Stated problem:
Return all entries precisely as they stand, without the images.

Dataset rows:
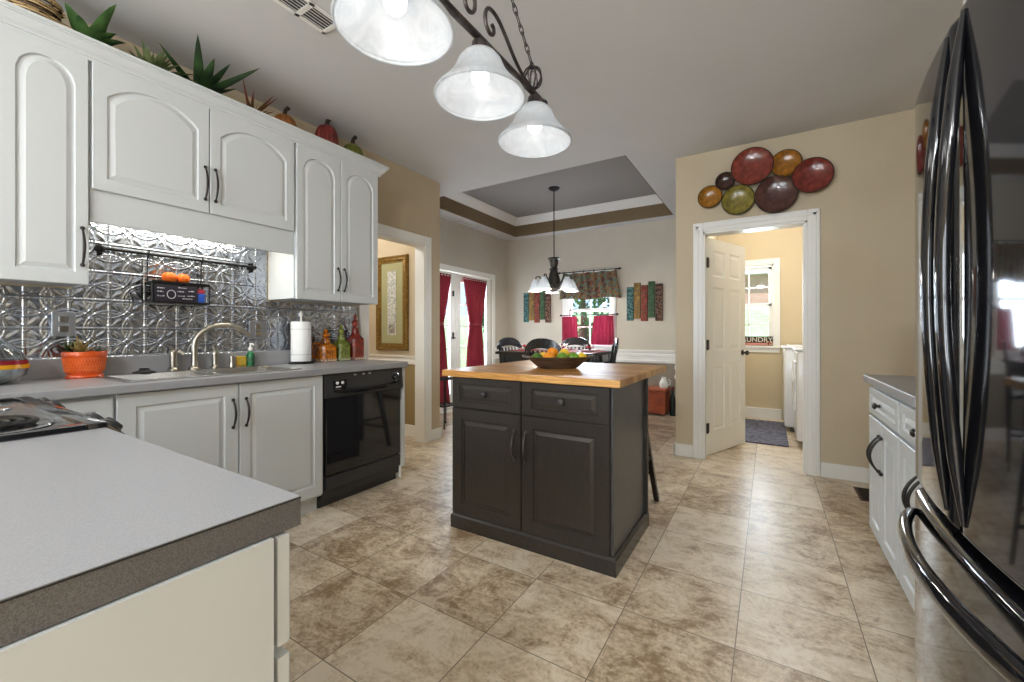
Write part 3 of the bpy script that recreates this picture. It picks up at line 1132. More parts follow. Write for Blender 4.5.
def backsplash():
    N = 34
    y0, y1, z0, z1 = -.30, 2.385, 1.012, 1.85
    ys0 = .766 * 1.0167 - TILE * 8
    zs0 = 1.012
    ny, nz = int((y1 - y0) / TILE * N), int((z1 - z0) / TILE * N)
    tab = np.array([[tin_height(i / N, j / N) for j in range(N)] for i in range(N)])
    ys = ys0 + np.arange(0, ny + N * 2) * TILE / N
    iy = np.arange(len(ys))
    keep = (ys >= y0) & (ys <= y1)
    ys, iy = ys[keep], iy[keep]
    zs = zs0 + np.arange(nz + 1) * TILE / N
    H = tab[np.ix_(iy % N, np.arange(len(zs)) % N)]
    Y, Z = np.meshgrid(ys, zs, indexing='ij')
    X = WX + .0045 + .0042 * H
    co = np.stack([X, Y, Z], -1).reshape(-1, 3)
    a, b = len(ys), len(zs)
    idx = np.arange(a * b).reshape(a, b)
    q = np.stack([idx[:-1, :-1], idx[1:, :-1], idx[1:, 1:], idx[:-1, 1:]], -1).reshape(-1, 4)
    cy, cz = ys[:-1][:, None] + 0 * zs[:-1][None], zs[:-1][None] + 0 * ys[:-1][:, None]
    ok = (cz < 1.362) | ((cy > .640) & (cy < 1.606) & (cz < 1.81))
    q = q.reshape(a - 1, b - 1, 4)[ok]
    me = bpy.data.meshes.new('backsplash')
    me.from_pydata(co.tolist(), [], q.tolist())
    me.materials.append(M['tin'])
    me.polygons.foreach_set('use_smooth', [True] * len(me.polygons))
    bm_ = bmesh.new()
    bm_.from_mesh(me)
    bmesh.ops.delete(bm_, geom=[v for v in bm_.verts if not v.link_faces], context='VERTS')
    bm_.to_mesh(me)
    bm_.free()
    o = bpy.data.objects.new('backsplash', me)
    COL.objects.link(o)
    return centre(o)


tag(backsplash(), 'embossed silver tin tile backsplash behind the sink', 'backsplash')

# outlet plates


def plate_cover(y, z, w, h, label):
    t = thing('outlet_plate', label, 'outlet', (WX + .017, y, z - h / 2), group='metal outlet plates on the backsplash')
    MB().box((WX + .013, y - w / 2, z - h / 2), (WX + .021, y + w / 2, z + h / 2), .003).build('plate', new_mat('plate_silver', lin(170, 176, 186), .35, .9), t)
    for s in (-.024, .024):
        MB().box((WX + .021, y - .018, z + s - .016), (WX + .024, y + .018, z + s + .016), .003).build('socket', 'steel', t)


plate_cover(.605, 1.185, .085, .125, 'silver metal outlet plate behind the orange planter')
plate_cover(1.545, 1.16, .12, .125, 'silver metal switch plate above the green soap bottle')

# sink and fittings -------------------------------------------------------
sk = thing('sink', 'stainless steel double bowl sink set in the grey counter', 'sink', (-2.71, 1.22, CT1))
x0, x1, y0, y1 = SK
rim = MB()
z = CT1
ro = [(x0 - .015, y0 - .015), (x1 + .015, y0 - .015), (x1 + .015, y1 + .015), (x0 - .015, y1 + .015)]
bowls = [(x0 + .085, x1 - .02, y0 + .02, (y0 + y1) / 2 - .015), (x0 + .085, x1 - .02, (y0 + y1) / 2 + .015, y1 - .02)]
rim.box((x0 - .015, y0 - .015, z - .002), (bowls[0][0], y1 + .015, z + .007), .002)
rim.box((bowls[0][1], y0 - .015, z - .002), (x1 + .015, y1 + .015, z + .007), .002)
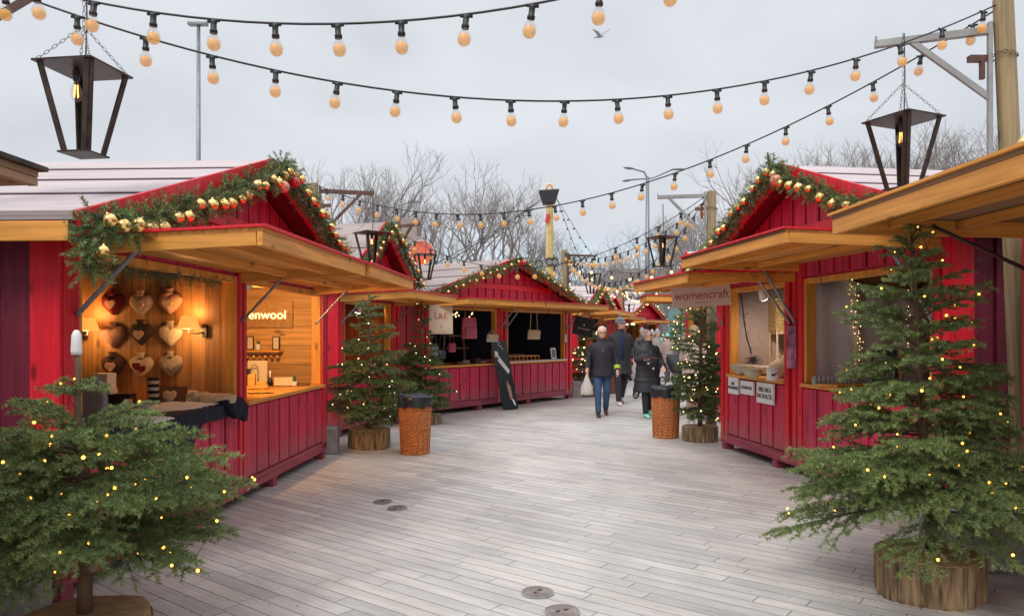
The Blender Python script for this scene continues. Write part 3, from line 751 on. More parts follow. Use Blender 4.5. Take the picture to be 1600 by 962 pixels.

Solution to this task:
Write part 3 of the bpy script that recreates this picture. It picks up at line 1132. More parts follow. Write for Blender 4.5.
def backsplash():
    N = 34
    y0, y1, z0, z1 = -.30, 2.385, 1.012, 1.85
    ys0 = .766 * 1.0167 - TILE * 8
    zs0 = 1.012
    ny, nz = int((y1 - y0) / TILE * N), int((z1 - z0) / TILE * N)
    tab = np.array([[tin_height(i / N, j / N) for j in range(N)] for i in range(N)])
    ys = ys0 + np.arange(0, ny + N * 2) * TILE / N
    iy = np.arange(len(ys))
    keep = (ys >= y0) & (ys <= y1)
    ys, iy = ys[keep], iy[keep]
    zs = zs0 + np.arange(nz + 1) * TILE / N
    H = tab[np.ix_(iy % N, np.arange(len(zs)) % N)]
    Y, Z = np.meshgrid(ys, zs, indexing='ij')
    X = WX + .0045 + .0042 * H
    co = np.stack([X, Y, Z], -1).reshape(-1, 3)
    a, b = len(ys), len(zs)
    idx = np.arange(a * b).reshape(a, b)
    q = np.stack([idx[:-1, :-1], idx[1:, :-1], idx[1:, 1:], idx[:-1, 1:]], -1).reshape(-1, 4)
    cy, cz = ys[:-1][:, None] + 0 * zs[:-1][None], zs[:-1][None] + 0 * ys[:-1][:, None]
    ok = (cz < 1.362) | ((cy > .640) & (cy < 1.606) & (cz < 1.81))
    q = q.reshape(a - 1, b - 1, 4)[ok]
    me = bpy.data.meshes.new('backsplash')
    me.from_pydata(co.tolist(), [], q.tolist())
    me.materials.append(M['tin'])
    me.polygons.foreach_set('use_smooth', [True] * len(me.polygons))
    bm_ = bmesh.new()
    bm_.from_mesh(me)
    bmesh.ops.delete(bm_, geom=[v for v in bm_.verts if not v.link_faces], context='VERTS')
    bm_.to_mesh(me)
    bm_.free()
    o = bpy.data.objects.new('backsplash', me)
    COL.objects.link(o)
    return centre(o)


tag(backsplash(), 'embossed silver tin tile backsplash behind the sink', 'backsplash')

# outlet plates


def plate_cover(y, z, w, h, label):
    t = thing('outlet_plate', label, 'outlet', (WX + .017, y, z - h / 2), group='metal outlet plates on the backsplash')
    MB().box((WX + .013, y - w / 2, z - h / 2), (WX + .021, y + w / 2, z + h / 2), .003).build('plate', new_mat('plate_silver', lin(170, 176, 186), .35, .9), t)
    for s in (-.024, .024):
        MB().box((WX + .021, y - .018, z + s - .016), (WX + .024, y + .018, z + s + .016), .003).build('socket', 'steel', t)


plate_cover(.605, 1.185, .085, .125, 'silver metal outlet plate behind the orange planter')
plate_cover(1.545, 1.16, .12, .125, 'silver metal switch plate above the green soap bottle')

# sink and fittings -------------------------------------------------------
sk = thing('sink', 'stainless steel double bowl sink set in the grey counter', 'sink', (-2.71, 1.22, CT1))
x0, x1, y0, y1 = SK
rim = MB()
z = CT1
ro = [(x0 - .015, y0 - .015), (x1 + .015, y0 - .015), (x1 + .015, y1 + .015), (x0 - .015, y1 + .015)]
bowls = [(x0 + .085, x1 - .02, y0 + .02, (y0 + y1) / 2 - .015), (x0 + .085, x1 - .02, (y0 + y1) / 2 + .015, y1 - .02)]
rim.box((x0 - .015, y0 - .015, z - .002), (bowls[0][0], y1 + .015, z + .007), .002)
rim.box((bowls[0][1], y0 - .015, z - .002), (x1 + .015, y1 + .015, z + .007), .002)
The Blender Python script for this scene continues. Write part 3, from line 751 on. More parts follow. Use Blender 4.5. Take the picture to be 1600 by 962 pixels.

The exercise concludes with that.